Dès que j’entends le bruit de son moteur qui s’éloigne, je sors de ma retraite, décidée à prendre le départ.

De la terrasse, j’aperçois deux autos mitrailleuses revenant vers Palmyre, c’est l’escorte du colonel ; on recherche évidemment l’insoumise. Je leur fais un pied de nez, et en avant sur la piste de Damas, enfin libre. J’emmène un passager arabe qui veut se rendre à Damas, ce qui rend mon départ moins louche, ma voiture étant souvent remplie d’indigènes en temps ordinaire. J’ordonne au chauffeur d’accélérer, il ne comprend rien à ma nervosité.

Un dernier coup d’œil sur le Palmyre que j’adore. Les colonnes ont encore plus de splendeur, en ce matin de départ, et la palmeraie qui frissonne sous le vent quotidien semble m’adresser un dernier adieu.

Au revoir, théâtre du passé ; à moi, les nouveaux horizons…

L’auto suit la vallée des tombeaux : sur la route, mon mari semble se promener comme à l’ordinaire. Nous nous arrêtons pour le prendre, tandis qu’il me chuchote à l’oreille, pour ne pas donner l’éveil à l’Arabe qui est dans la voiture, que Soleiman est caché dans une tour funéraire.

À l’endroit désigné, mon mari descend et m’embrasse, tandis que Soleiman s’avance, de l’air le plus naturel du monde, pour me demander si j’ai de la place pour lui dans ma voiture.

Mon mari, d’un air indifférent et se tournant vers moi, me demande de l’emmener. Je réponds :

— Mais oui, naturellement, monte vite !

Notre comédie a parfaitement réussi. Je suis aussi contente d’avoir gagné la partie que d’avoir nargué ce prototype de notre esprit colonial français qui avait disposé des mitrailleuses du gouvernement pour empêcher l’acte de fantaisie et de sport d’une femme indépendante, pour des raisons d’ordre tout à fait personnel.

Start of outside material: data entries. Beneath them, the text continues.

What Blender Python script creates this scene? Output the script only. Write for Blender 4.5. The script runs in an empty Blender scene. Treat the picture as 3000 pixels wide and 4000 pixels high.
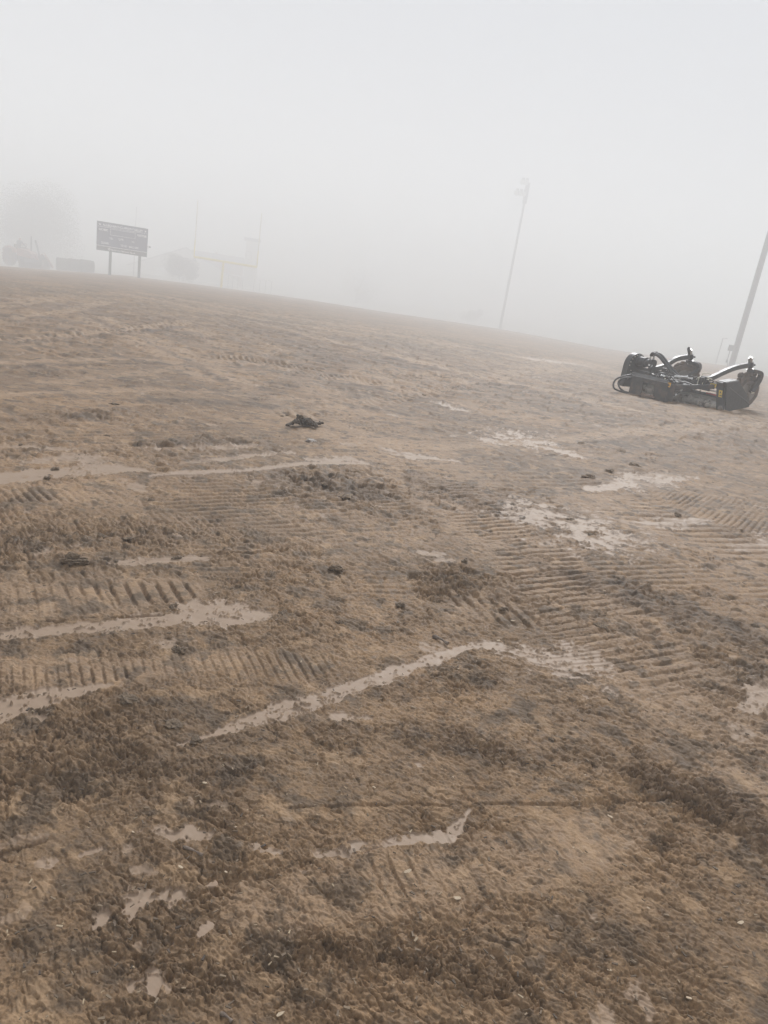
import bpy, math, random
import numpy as np
from mathutils import Vector, Matrix
random.seed(7)
rng = np.random.default_rng(11)
S = bpy.context.scene
COL = S.collection
rad = math.radians

# ------------------------------------------------------------------ camera
F, PITCH, ROLL, H = 2850.0, rad(17.5), rad(9.0), 1.5
fw = np.array([0, math.cos(PITCH), -math.sin(PITCH)])
r0 = np.array([1.0, 0, 0]); u0 = np.array([0, math.sin(PITCH), math.cos(PITCH)])
RX = math.cos(ROLL)*r0 + math.sin(ROLL)*u0
UX = -math.sin(ROLL)*r0 + math.cos(ROLL)*u0
EYE = np.array([0, 0, H])
cd = bpy.data.cameras.new('camera'); cam = bpy.data.objects.new('camera', cd); COL.objects.link(cam)
cd.sensor_fit = 'VERTICAL'; cd.sensor_height = 24; cd.lens = F/4000*24
cd.clip_start = 0.05; cd.clip_end = 2000
m = Matrix.Identity(4)
for i in range(3):
    m[i][0] = RX[i]; m[i][1] = UX[i]; m[i][2] = -fw[i]; m[i][3] = EYE[i]
cam.matrix_world = m
S.camera = cam

def ray(u, v): return fw + RX*(u-1500)/F - UX*(v-2000)/F
def at(u, v, r):
    d = ray(u, v); k = r/math.hypot(d[0], d[1]); return EYE + d*k

# ------------------------------------------------------------------ terrain
_edge_px = [(-900, 925, 82), (0, 1040, 88), (250, 1058, 90), (500, 1077, 95), (864, 1123, 100), (1200, 1170, 108), (1500, 1218, 112),
            (1953, 1285, 116), (2350, 1359, 98), (2857, 1430, 70), (3000, 1470, 62), (3700, 1585, 60)]
FAR = 1.65
_e = [at(q[0], q[1], q[2]*FAR) for q in _edge_px]
E_PHI = np.array([math.atan2(p[0], p[1]) for p in _e]); E_R = np.array([math.hypot(p[0], p[1]) for p in _e]); E_Z = np.array([p[2] for p in _e])
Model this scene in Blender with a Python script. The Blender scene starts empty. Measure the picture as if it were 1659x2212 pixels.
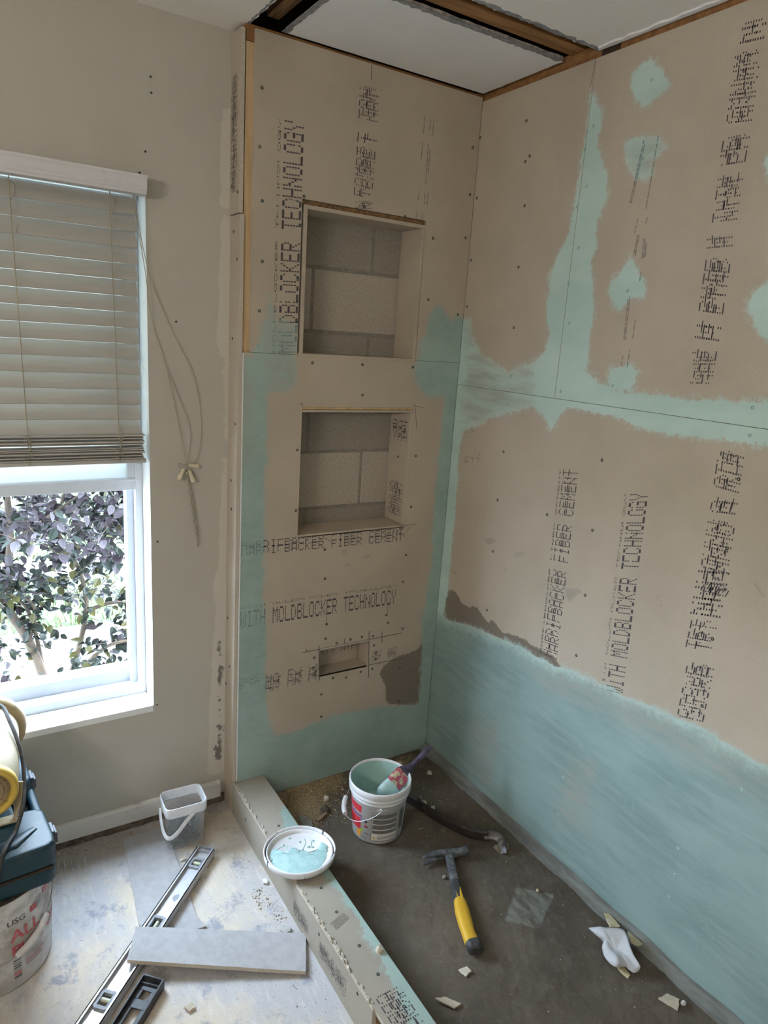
import bpy, math, random
import numpy as np
from mathutils import Vector, Matrix, noise as mnoise
SC = bpy.context.scene
COL = SC.collection
random.seed(7)
PI = math.pi

# ---------------------------------------------------------------- camera
cam = bpy.data.cameras.new('camera')
cam.sensor_fit = 'VERTICAL'; cam.sensor_height = 36.0
cam.lens = 24.405; cam.clip_start = 0.02; cam.clip_end = 100
cam_o = bpy.data.objects.new('camera', cam); COL.objects.link(cam_o)
Rw = ((0.84992572, -0.52286824, 0.06507751), (-0.07279052, -0.23884183, -0.96832645), (0.52185038, 0.81826853, -0.24105767))
cam_o.matrix_world = Matrix(((Rw[0][0], -Rw[1][0], -Rw[2][0], -1.56811839),
                             (Rw[0][1], -Rw[1][1], -Rw[2][1], -2.02390063),
                             (Rw[0][2], -Rw[1][2], -Rw[2][2], 1.64985892), (0, 0, 0, 1)))
SC.camera = cam_o

# ---------------------------------------------------------------- sky, sun, exposure
world = bpy.data.worlds.new('overcast_sky'); SC.world = world
world.use_nodes = True
bg = world.node_tree.nodes['Background']
bg.inputs['Color'].default_value = (0.64, 0.81, 1.0, 1)
bg.inputs['Strength'].default_value = 37.0
sun = bpy.data.lights.new('sun', 'SUN'); sun.energy = 10.0; sun.angle = math.radians(3); sun.color = (1.0, 0.95, 0.87)
sun_o = bpy.data.objects.new('sun', sun); COL.objects.link(sun_o)
sun_o.rotation_euler = Vector((-0.55, 0.30, -0.78)).to_track_quat('-Z', 'Y').to_euler()
def portal(name, loc, rot, sx, sy):
    l = bpy.data.lights.new(name, 'AREA'); l.shape = 'RECTANGLE'; l.size = sx; l.size_y = sy
    l.cycles.is_portal = True
    o = bpy.data.objects.new(name, l); COL.objects.link(o); o.location = loc; o.rotation_euler = rot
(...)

Partie ! ce mot chante en moi, mais partie vers où ? Destination d’aventures, l’inconnu mystérieux, tous les risques et l’espoir de puissantes sensations. Je ressentis surtout la joie particulière que donne à l’avance la sensualité des périls qu’on va courir.

Soleiman, au contraire, semble inquiet de s’être mis dans une situation anormale. L’affaire a été si vite conclue qu’il a eu à peine le temps d’en peser toutes les conséquences. Les représailles de son roi ou de sa tribu, si la supercherie est découverte, deviennent pour lui un tel cauchemar qu’il en est physiquement malade, et à un tel point que je suis obligée de faire arrêter la voiture pour lui donner un cachet de Kalmine et endormir son anxiété. Je le soigne comme je peux, j’essaye de le remonter, il est mon passeport et j’en ai absolument besoin.

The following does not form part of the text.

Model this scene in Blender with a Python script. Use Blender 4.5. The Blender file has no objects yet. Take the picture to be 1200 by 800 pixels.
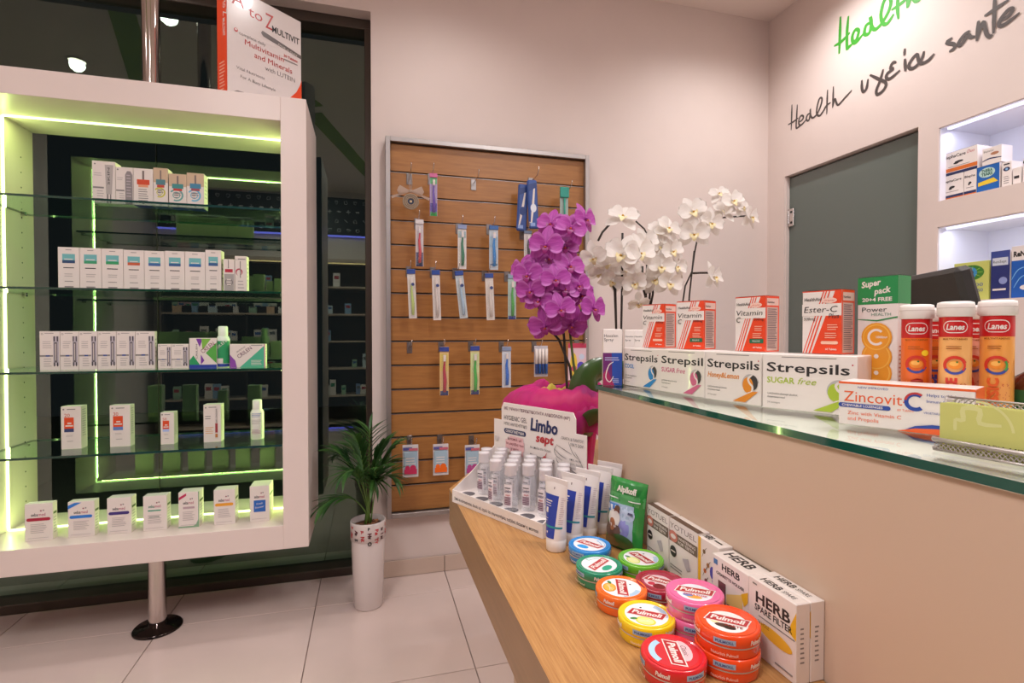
import bpy, math, random
from math import sin, cos, pi, radians, sqrt, atan2
from mathutils import Vector, Matrix
random.seed(7)
SC = bpy.context.scene
COL = SC.collection
# ------------------------------------------------------------------ camera, world, lights, exposure
F, TH, PT, CZ = 611.0, radians(15.4), radians(0.94), 1.2
cam = bpy.data.objects.new('camera', bpy.data.cameras.new('camera')); COL.objects.link(cam)
cam.data.sensor_width = 36; cam.data.lens = F/1200*36; cam.data.clip_start = .02
cam.location = (0, 0, CZ)
FW = Vector((sin(TH)*cos(PT), cos(TH)*cos(PT), -sin(PT))); RT = Vector((cos(TH), -sin(TH), 0)); UP = RT.cross(FW)
cam.rotation_euler = (pi/2-PT, 0, -TH)
SC.camera = cam
world = bpy.data.worlds.new('night'); SC.world = world; world.use_nodes = True
world.node_tree.nodes['Background'].inputs[0].default_value = (.012, .013, .016, 1)
world.node_tree.nodes['Background'].inputs[1].default_value = 1.0
SC.view_settings.view_transform = 'Standard'; SC.view_settings.look = 'None'
SC.view_settings.exposure = -0.66; SC.view_settings.gamma = 1; SC.view_settings.use_curve_mapping = False
SC.cycles.max_bounces = 8; SC.cycles.transparent_max_bounces = 24; SC.cycles.sample_clamp_indirect = 6
SC.cycles.caustics_reflective = False; SC.cycles.caustics_refractive = False
WARM = (1.0, .962, .955)
ROOM_Z = 3.05
# downlights (x, y, watts): lamps recessed in the ceiling; the two panels are unseen fill lights, added
DOWN = [(-1.1, 2.08, 26), (.35, 1.95, 34), (1.9, 1.95, 68), (1.9, .6, 40), (.55, .35, 46), (-.75, .75, 40), (-1.9, 1.3, 26), (-.6, -.8, 34), (.9, -.7, 34)]
FILL_PANEL = [(-.9, -.25, 55), (1.25, -.05, 45)]

# ------------------------------------------------------------------ helpers
def ray(x, y): return FW + RT*((x-600)/F) + UP*((400-y)/F)
def onX(x, y, X): r = ray(x, y); t = X/r.x; return Vector((X, r.y*t, CZ+r.z*t))
def onY(x, y, Y): r = ray(x, y); t = Y/r.y; return Vector((r.x*t, Y, CZ+r.z*t))
def onZ(x, y, Z): r = ray(x, y); t = (Z-CZ)/r.z; return Vector((r.x*t, r.y*t, Z))
def atd(x, y, d): r = ray(x, y); return Vector((0, 0, CZ))+r*d

def lin(c): 
    c = c/255
    return c/12.92 if c <= .04045 else ((c+.055)/1.055)**2.4
MATS = {}
def hexc(h): return tuple(int(h[i:i+2], 16) for i in (0, 2, 4))
def M(c, rough=.5, metal=0, emit=0, noise=0, scale=30, coat=0, trans=0, bump=0, stretch=None, name=None):
    key = (c, rough, metal, emit, noise, scale, coat, trans, bump, stretch)
    if key in MATS: return MATS[key]
    rgb = [lin(v) for v in hexc(c)]+[1]
    m = bpy.data.materials.new(name or 'paint_'+c); m.use_nodes = True
    nt = m.node_tree; b = nt.nodes['Principled BSDF']
    b.inputs['Base Color'].default_value = rgb; b.inputs['Roughness'].default_value = rough
    b.inputs['Metallic'].default_value = metal; b.inputs['Coat Weight'].default_value = coat
    if emit: b.inputs['Emission Color'].default_value = rgb; b.inputs['Emission Strength'].default_value = emit
    if noise or bump:
        tc = nt.nodes.new('ShaderNodeTexCoord'); mp = nt.nodes.new('ShaderNodeMapping'); n = nt.nodes.new('ShaderNodeTexNoise')
        nt.links.new(tc.outputs['Object'], mp.inputs[0]); nt.links.new(mp.outputs[0], n.inputs[0])
        if stretch: mp.inputs['Scale'].default_value = stretch
        n.inputs['Scale'].default_value = scale; n.inputs['Detail'].default_value = 5
        if noise:
            r = nt.nodes.new('ShaderNodeValToRGB')
            r.color_ramp.elements[0].position = .3; r.color_ramp.elements[1].position = .7
            r.color_ramp.elements[0].color = [max(0, v*(1-noise)) for v in rgb[:3]]+[1]
            r.color_ramp.elements[1].color = [min(1, v*(1+noise)) for v in rgb[:3]]+[1]
            nt.links.new(n.outputs[0], r.inputs[0]); nt.links.new(r.outputs[0], b.inputs['Base Color'])
        if bump:
            bp = nt.nodes.new('ShaderNodeBump'); bp.inputs['Strength'].default_value = bump; bp.inputs['Distance'].default_value = .002
            nt.links.new(n.outputs[0], bp.inputs['Height']); nt.links.new(bp.outputs[0], b.inputs['Normal'])
    if trans:
        out = nt.nodes['Material Output']; tr = nt.nodes.new('ShaderNodeBsdfTranslucent'); mx = nt.nodes.new('ShaderNodeMixShader')
        tr.inputs[0].default_value = rgb; mx.inputs[0].default_value = trans
        nt.links.new(b.outputs[0], mx.inputs[1]); nt.links.new(tr.outputs[0], mx.inputs[2]); nt.links.new(mx.outputs[0], out.inputs[0])
    MATS[key] = m; return m
def glassy(name, tint, ior=1.5, refl=(1, 1, 1), gain=1.0, haze=None, rough=0.0):
    """clear sheet: tinted see-through plus fresnel mirror; haze adds a diffuse share"""
    m = bpy.data.materials.new(name); m.use_nodes = True; nt = m.node_tree; nt.nodes.clear()
    out = nt.nodes.new('ShaderNodeOutputMaterial'); t = nt.nodes.new('ShaderNodeBsdfTransparent'); g = nt.nodes.new('ShaderNodeBsdfGlossy')
    t.inputs[0].default_value = (*tint, 1); g.inputs[0].default_value = (*refl, 1); g.inputs['Roughness'].default_value = rough
    fr = nt.nodes.new('ShaderNodeFresnel'); fr.inputs[0].default_value = ior
    mu = nt.nodes.new('ShaderNodeMath'); mu.operation = 'MULTIPLY'; mu.inputs[1].default_value = gain; mu.use_clamp = True
    geo = nt.nodes.new('ShaderNodeNewGeometry'); inv = nt.nodes.new('ShaderNodeMath'); inv.operation = 'SUBTRACT'; inv.inputs[0].default_value = 1; nt.links.new(geo.outputs['Backfacing'], inv.inputs[1])
    m2 = nt.nodes.new('ShaderNodeMath'); m2.operation = 'MULTIPLY'
    mx = nt.nodes.new('ShaderNodeMixShader'); nt.links.new(fr.outputs[0], mu.inputs[0]); nt.links.new(mu.outputs[0], m2.inputs[0]); nt.links.new(inv.outputs[0], m2.inputs[1]); nt.links.new(m2.outputs[0], mx.inputs[0])
    base = t
    if haze:
        d = nt.nodes.new('ShaderNodeBsdfDiffuse'); d.inputs[0].default_value = (*haze[:3], 1)
        h = nt.nodes.new('ShaderNodeMixShader'); h.inputs[0].default_value = haze[3]
        nt.links.new(t.outputs[0], h.inputs[1]); nt.links.new(d.outputs[0], h.inputs[2]); base = h
    nt.links.new(base.outputs[0], mx.inputs[1]); nt.links.new(g.outputs[0], mx.inputs[2]); nt.links.new(mx.outputs[0], out.inputs[0])
    return m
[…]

Pendant tout le trajet j’interroge, en français, l’autre Arabe sur Soleiman, qui, heureusement, ne comprend pas cette langue. J’apprends ainsi qu’il a une réputation de paresseux, d’orgueilleux, d’ambitieux. C’est un chef de guerre. Il a le sens du désert, il le sent, les officiers français l’utilisent pour cela.

Nous arrivons à Damas à la tombée de la nuit, Soleiman ne cache pas son admiration pour les prairies, les cascades et les vergers d’oliviers qui entourent la perle de l’Orient.

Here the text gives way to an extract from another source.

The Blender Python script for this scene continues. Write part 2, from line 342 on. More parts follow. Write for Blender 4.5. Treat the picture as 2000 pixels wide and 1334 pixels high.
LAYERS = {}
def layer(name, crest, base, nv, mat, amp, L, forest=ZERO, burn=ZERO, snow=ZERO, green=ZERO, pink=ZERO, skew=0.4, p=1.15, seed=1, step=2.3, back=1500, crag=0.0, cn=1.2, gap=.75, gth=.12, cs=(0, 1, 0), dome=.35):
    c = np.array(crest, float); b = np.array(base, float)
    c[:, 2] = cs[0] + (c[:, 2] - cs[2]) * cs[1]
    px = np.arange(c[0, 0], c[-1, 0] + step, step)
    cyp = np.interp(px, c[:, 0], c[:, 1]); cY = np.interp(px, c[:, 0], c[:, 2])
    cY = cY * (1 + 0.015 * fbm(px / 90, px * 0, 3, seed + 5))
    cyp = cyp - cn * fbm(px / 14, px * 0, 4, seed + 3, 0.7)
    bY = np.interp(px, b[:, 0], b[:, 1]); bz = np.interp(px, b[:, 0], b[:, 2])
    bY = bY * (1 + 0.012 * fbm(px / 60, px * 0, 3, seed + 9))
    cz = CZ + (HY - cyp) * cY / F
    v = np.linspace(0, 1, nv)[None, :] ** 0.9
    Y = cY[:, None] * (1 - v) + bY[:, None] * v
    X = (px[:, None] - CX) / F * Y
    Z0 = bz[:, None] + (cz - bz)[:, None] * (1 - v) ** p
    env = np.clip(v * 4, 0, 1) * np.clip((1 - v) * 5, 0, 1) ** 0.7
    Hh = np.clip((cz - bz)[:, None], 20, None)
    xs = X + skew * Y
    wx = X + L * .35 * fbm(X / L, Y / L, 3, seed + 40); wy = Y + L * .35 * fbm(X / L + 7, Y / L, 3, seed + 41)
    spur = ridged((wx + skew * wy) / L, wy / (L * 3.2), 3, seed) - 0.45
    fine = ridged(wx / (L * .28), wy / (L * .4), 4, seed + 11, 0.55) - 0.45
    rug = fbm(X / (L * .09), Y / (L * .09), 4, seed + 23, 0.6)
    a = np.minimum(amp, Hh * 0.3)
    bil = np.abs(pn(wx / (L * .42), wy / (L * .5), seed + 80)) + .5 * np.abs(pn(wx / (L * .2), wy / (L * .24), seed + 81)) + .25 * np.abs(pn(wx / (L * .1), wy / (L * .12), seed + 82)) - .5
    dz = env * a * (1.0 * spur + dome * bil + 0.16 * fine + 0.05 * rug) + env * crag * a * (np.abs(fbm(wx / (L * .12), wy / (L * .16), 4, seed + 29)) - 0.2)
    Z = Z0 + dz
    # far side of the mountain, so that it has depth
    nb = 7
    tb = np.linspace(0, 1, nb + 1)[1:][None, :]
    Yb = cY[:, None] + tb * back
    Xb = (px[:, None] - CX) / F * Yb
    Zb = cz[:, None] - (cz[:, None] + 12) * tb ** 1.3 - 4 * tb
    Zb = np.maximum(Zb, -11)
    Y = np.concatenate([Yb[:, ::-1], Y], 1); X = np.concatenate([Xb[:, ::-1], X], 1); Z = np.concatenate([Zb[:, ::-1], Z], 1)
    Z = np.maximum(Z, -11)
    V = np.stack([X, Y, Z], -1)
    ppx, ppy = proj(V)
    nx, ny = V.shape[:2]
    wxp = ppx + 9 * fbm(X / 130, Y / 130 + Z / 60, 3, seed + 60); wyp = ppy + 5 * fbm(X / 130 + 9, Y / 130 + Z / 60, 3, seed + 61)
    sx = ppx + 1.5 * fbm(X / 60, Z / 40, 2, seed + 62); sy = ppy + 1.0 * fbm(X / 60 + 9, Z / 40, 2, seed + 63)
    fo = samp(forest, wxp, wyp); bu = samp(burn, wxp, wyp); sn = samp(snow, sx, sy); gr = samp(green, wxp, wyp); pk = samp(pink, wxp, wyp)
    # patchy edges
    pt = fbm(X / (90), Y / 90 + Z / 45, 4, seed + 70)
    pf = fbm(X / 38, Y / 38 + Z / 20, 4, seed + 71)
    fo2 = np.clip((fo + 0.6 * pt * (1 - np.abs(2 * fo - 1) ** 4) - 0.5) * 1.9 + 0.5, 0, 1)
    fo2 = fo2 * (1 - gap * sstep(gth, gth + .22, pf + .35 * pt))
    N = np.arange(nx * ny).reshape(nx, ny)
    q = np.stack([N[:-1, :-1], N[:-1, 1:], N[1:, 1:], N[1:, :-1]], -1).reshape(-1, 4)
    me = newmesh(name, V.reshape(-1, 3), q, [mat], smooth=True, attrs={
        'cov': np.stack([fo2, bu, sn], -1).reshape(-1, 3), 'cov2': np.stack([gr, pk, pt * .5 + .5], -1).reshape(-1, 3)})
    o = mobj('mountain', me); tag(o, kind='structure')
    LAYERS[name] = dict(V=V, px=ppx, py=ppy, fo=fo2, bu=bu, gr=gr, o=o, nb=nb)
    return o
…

Il me dépose à l’hôtel et je lui demande de venir prendre mes ordres le lendemain matin, à huit heures.


Une tour funéraire de Palmyre, la seule ville antique qui ait des tombeaux aériens

Nous commencerons immédiatement les démarches préalables à la célébration de notre mariage, car il n’y a pas un instant à perdre ; la dernière date pour accomplir ce pèlerinage de la Mecque est le 9 avril, c’est-à-dire exactement dans un mois. Cette date marque, en effet, le commencement des cérémonies d’El Arrafat, début des prières indispensables pour la validité de tout le pèlerinage. Un pèlerin qui n’assisterait pas à ces manifestations de la foi, n’a pas le droit à la grâce d’Allah.

Le lendemain, Soleiman arrive avec une heure de retard au rendez-vous fixé. Il semble avoir oublié ses inquiétudes de la veille et sourit sans interruption avec une béatitude qui exerce ma patience. Il se présente accompagné d’un Arabe qu’il dit être secrétaire au consulat du Nedj.

Soleiman me demande immédiatement un batchich pour ce Nedjien, sous prétexte de faciliter ainsi nos revendications auprès du consul. Je m’y refuse énergiquement, pour bien lui montrer, dès le début, que je me méfie de lui et pour qu’il se déshabitue de me considérer simplement comme une banque. Je dois réagir contre la réputation ridicule qu’on m’a faite d’être richissime.

Je désire voir le consul moi-même et nous partons à travers la ville.